**Instructions for the task**. Give every line back verbatim, dropping all images.

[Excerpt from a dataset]

++++++

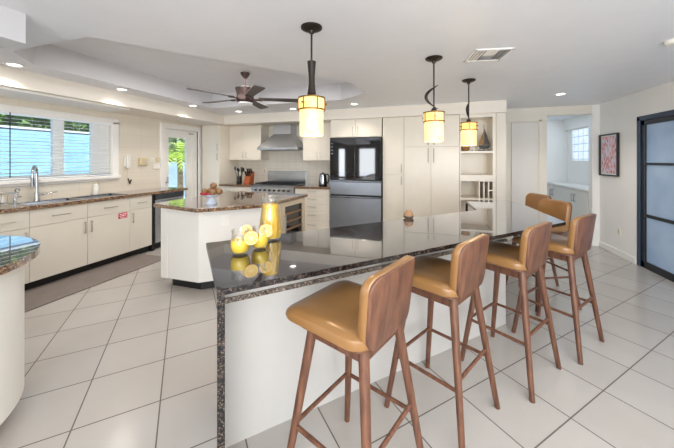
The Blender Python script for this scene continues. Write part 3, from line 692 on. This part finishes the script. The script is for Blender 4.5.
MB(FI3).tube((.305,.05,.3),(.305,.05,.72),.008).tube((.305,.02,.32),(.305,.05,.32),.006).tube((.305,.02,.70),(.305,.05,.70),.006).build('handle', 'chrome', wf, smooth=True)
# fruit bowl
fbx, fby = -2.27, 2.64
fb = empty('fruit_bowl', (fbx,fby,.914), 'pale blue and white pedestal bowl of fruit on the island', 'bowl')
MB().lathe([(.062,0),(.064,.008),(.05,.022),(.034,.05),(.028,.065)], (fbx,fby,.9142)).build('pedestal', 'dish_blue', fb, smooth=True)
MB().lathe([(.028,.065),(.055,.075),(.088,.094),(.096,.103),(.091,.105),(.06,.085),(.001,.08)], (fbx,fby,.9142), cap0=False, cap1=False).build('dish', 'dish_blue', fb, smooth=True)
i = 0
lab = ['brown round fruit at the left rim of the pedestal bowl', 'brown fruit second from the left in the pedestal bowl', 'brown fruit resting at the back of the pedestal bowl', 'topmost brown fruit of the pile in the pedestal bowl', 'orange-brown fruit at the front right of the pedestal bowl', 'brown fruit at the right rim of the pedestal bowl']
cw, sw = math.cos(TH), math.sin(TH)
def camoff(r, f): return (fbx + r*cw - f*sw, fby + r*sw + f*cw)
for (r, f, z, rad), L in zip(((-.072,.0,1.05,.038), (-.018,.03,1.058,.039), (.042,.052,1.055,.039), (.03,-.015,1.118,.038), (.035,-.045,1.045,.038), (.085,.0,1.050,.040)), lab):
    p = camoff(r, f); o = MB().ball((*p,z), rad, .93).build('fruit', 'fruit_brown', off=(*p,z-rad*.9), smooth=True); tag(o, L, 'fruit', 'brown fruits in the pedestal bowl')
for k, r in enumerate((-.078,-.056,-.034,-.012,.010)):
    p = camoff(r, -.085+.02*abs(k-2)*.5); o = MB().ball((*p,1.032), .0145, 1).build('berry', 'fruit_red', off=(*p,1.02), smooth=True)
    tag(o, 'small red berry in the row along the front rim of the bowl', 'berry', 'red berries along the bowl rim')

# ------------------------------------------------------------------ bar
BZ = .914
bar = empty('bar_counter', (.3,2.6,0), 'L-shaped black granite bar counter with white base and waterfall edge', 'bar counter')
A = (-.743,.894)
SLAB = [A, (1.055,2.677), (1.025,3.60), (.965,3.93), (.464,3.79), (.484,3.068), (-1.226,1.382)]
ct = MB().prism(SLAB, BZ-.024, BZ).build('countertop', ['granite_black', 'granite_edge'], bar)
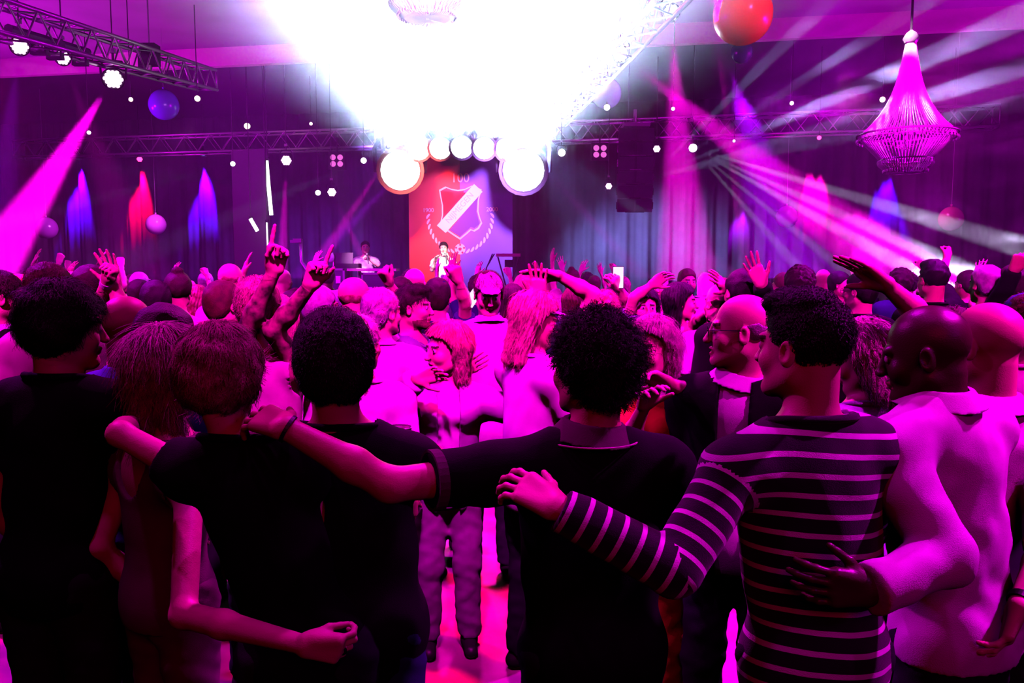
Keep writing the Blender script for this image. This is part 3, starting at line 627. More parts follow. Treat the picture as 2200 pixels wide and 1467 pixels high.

++++++

**The result**.
The Blender Python script for this scene continues. Write part 3, from line 692 on. This part finishes the script. The script is for Blender 4.5.
MB(FI3).tube((.305,.05,.3),(.305,.05,.72),.008).tube((.305,.02,.32),(.305,.05,.32),.006).tube((.305,.02,.70),(.305,.05,.70),.006).build('handle', 'chrome', wf, smooth=True)
# fruit bowl
fbx, fby = -2.27, 2.64
fb = empty('fruit_bowl', (fbx,fby,.914), 'pale blue and white pedestal bowl of fruit on the island', 'bowl')
MB().lathe([(.062,0),(.064,.008),(.05,.022),(.034,.05),(.028,.065)], (fbx,fby,.9142)).build('pedestal', 'dish_blue', fb, smooth=True)
MB().lathe([(.028,.065),(.055,.075),(.088,.094),(.096,.103),(.091,.105),(.06,.085),(.001,.08)], (fbx,fby,.9142), cap0=False, cap1=False).build('dish', 'dish_blue', fb, smooth=True)
i = 0
lab = ['brown round fruit at the left rim of the pedestal bowl', 'brown fruit second from the left in the pedestal bowl', 'brown fruit resting at the back of the pedestal bowl', 'topmost brown fruit of the pile in the pedestal bowl', 'orange-brown fruit at the front right of the pedestal bowl', 'brown fruit at the right rim of the pedestal bowl']
cw, sw = math.cos(TH), math.sin(TH)
def camoff(r, f): return (fbx + r*cw - f*sw, fby + r*sw + f*cw)
for (r, f, z, rad), L in zip(((-.072,.0,1.05,.038), (-.018,.03,1.058,.039), (.042,.052,1.055,.039), (.03,-.015,1.118,.038), (.035,-.045,1.045,.038), (.085,.0,1.050,.040)), lab):
    p = camoff(r, f); o = MB().ball((*p,z), rad, .93).build('fruit', 'fruit_brown', off=(*p,z-rad*.9), smooth=True); tag(o, L, 'fruit', 'brown fruits in the pedestal bowl')
for k, r in enumerate((-.078,-.056,-.034,-.012,.010)):
    p = camoff(r, -.085+.02*abs(k-2)*.5); o = MB().ball((*p,1.032), .0145, 1).build('berry', 'fruit_red', off=(*p,1.02), smooth=True)
    tag(o, 'small red berry in the row along the front rim of the bowl', 'berry', 'red berries along the bowl rim')

# ------------------------------------------------------------------ bar
BZ = .914
bar = empty('bar_counter', (.3,2.6,0), 'L-shaped black granite bar counter with white base and waterfall edge', 'bar counter')
A = (-.743,.894)
SLAB = [A, (1.055,2.677), (1.025,3.60), (.965,3.93), (.464,3.79), (.484,3.068), (-1.226,1.382)]
ct = MB().prism(SLAB, BZ-.024, BZ).build('countertop', ['granite_black', 'granite_edge'], bar)
Keep writing the Blender script for this image. This is part 3, starting at line 627. More parts follow. Treat the picture as 2200 pixels wide and 1467 pixels high.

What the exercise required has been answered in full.